- **Written request**:
How do the records below read from their first line through the line containing "for (const [px, h]"? Write those lines out exactly.

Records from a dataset
══════════

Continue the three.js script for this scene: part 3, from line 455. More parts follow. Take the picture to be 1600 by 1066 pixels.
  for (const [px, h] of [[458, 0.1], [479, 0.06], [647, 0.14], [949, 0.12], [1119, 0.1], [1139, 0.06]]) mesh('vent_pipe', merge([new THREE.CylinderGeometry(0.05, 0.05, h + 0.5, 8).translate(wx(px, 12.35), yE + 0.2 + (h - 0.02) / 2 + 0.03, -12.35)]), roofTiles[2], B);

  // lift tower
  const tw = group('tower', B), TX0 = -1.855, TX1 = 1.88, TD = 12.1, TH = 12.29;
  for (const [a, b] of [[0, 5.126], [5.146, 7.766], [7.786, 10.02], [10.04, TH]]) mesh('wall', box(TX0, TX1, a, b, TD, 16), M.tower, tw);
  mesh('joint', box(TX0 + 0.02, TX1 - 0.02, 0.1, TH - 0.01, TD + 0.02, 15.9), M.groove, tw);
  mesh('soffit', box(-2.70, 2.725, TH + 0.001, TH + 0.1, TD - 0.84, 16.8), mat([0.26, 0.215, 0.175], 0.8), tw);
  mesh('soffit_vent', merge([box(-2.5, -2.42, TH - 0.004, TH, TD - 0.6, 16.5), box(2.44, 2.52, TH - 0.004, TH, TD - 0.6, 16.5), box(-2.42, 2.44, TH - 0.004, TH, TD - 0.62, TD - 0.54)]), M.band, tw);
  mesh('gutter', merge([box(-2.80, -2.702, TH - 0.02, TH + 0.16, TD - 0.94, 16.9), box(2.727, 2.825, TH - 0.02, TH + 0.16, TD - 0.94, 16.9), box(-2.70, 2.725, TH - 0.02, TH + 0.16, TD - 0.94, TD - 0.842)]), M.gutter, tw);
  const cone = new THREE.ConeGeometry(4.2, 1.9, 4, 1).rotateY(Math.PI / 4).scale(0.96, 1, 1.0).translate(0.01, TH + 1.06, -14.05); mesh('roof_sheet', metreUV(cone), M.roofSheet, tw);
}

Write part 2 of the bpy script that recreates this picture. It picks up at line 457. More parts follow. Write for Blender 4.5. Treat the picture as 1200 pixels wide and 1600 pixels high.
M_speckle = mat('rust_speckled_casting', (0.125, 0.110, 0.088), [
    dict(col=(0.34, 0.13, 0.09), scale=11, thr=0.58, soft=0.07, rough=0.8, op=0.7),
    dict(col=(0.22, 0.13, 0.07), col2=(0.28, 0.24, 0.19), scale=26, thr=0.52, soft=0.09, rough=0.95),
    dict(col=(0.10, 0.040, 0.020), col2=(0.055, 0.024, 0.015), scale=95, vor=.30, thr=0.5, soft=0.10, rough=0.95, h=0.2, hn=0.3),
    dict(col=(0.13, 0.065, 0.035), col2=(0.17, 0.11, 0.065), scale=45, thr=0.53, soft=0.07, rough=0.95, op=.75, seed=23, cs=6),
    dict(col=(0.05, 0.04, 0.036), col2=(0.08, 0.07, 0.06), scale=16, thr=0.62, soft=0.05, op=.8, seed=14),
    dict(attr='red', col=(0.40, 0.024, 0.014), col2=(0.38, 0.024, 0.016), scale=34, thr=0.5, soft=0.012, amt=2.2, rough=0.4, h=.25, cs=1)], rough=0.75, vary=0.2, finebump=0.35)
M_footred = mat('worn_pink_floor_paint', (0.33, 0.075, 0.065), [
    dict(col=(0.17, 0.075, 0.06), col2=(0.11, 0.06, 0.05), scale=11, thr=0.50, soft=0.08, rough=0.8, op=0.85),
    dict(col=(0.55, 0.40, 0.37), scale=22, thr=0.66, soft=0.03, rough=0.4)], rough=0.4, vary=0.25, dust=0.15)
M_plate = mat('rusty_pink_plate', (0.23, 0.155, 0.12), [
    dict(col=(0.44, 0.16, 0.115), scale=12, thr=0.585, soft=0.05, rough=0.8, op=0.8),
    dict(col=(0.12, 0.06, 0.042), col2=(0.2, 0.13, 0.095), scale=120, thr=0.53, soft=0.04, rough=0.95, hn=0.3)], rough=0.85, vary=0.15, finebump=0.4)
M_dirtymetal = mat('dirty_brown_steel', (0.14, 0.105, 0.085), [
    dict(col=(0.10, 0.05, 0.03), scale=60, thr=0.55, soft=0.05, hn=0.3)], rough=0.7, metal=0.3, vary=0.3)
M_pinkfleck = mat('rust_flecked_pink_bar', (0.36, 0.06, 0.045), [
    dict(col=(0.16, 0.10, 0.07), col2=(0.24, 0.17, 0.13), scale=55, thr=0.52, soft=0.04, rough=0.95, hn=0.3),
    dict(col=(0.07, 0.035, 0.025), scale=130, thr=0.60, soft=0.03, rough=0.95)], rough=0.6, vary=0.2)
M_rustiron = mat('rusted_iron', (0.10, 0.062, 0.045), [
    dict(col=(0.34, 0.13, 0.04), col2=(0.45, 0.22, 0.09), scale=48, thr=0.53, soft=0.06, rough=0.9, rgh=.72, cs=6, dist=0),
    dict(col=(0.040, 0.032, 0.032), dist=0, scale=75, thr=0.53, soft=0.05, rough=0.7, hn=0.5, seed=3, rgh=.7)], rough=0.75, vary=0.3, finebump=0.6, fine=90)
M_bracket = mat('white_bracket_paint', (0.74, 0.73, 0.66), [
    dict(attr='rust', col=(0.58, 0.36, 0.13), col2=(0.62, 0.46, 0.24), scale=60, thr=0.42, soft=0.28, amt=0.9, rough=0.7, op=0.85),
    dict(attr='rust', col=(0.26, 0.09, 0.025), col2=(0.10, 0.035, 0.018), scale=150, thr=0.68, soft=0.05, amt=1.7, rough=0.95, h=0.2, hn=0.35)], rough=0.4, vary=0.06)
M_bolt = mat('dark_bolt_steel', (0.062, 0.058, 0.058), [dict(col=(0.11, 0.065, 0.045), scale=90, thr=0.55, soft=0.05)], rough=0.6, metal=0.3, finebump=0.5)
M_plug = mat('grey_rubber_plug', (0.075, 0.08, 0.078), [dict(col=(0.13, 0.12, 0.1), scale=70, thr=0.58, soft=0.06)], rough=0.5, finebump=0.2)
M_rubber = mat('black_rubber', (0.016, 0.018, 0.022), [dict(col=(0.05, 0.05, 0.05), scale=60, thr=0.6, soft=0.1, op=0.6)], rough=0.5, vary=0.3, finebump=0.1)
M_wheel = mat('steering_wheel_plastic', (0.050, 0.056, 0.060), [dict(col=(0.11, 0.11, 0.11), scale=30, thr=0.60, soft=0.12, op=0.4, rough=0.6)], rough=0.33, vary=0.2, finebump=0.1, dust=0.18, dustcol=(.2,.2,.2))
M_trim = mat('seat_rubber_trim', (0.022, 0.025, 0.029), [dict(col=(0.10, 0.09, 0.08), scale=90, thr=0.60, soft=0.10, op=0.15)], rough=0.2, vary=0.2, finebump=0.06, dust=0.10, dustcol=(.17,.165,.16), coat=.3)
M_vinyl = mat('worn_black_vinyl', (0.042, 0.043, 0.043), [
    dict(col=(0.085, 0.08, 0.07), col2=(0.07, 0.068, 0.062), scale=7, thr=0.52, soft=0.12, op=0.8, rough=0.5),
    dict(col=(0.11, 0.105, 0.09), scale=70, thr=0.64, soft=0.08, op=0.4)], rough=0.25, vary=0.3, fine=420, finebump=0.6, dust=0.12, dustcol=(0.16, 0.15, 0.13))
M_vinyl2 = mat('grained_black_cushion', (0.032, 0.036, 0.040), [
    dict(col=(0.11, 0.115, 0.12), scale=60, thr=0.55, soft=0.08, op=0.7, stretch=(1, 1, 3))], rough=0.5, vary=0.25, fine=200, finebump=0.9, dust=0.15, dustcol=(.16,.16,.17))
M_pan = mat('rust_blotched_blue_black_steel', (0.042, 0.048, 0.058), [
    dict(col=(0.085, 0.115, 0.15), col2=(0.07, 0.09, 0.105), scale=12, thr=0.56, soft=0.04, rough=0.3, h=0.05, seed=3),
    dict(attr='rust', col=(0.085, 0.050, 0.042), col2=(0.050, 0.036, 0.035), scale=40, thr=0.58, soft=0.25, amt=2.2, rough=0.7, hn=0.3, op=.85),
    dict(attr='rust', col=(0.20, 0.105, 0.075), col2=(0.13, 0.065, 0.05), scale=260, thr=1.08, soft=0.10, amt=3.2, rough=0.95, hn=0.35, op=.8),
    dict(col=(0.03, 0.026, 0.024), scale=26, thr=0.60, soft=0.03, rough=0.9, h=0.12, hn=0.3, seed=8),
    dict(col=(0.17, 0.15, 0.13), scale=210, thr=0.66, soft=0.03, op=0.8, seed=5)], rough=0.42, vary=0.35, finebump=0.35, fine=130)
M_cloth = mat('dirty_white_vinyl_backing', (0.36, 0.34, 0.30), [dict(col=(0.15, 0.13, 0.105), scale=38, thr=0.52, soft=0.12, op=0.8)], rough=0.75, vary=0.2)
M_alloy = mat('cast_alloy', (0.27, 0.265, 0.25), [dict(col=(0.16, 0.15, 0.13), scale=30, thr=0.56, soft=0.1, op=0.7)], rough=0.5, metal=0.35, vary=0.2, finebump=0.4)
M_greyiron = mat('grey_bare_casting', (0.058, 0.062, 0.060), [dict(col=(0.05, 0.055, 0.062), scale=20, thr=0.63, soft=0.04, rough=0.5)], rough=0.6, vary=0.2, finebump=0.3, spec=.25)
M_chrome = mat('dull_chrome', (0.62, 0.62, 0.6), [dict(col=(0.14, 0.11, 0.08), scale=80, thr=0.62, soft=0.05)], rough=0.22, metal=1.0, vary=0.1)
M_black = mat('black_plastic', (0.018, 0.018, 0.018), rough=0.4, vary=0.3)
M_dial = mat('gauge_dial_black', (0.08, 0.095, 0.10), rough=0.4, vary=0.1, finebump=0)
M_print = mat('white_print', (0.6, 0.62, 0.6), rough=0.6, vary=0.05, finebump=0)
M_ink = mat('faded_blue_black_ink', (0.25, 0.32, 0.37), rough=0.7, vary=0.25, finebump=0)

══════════

- **Solution below**:
Continue the three.js script for this scene: part 3, from line 455. More parts follow. Take the picture to be 1600 by 1066 pixels.
  for (const [px, h] of [[458, 0.1], [479, 0.06], [647, 0.14], [949, 0.12], [1119, 0.1], [1139, 0.06]]) mesh('vent_pipe', merge([new THREE.CylinderGeometry(0.05, 0.05, h + 0.5, 8).translate(wx(px, 12.35), yE + 0.2 + (h - 0.02) / 2 + 0.03, -12.35)]), roofTiles[2], B);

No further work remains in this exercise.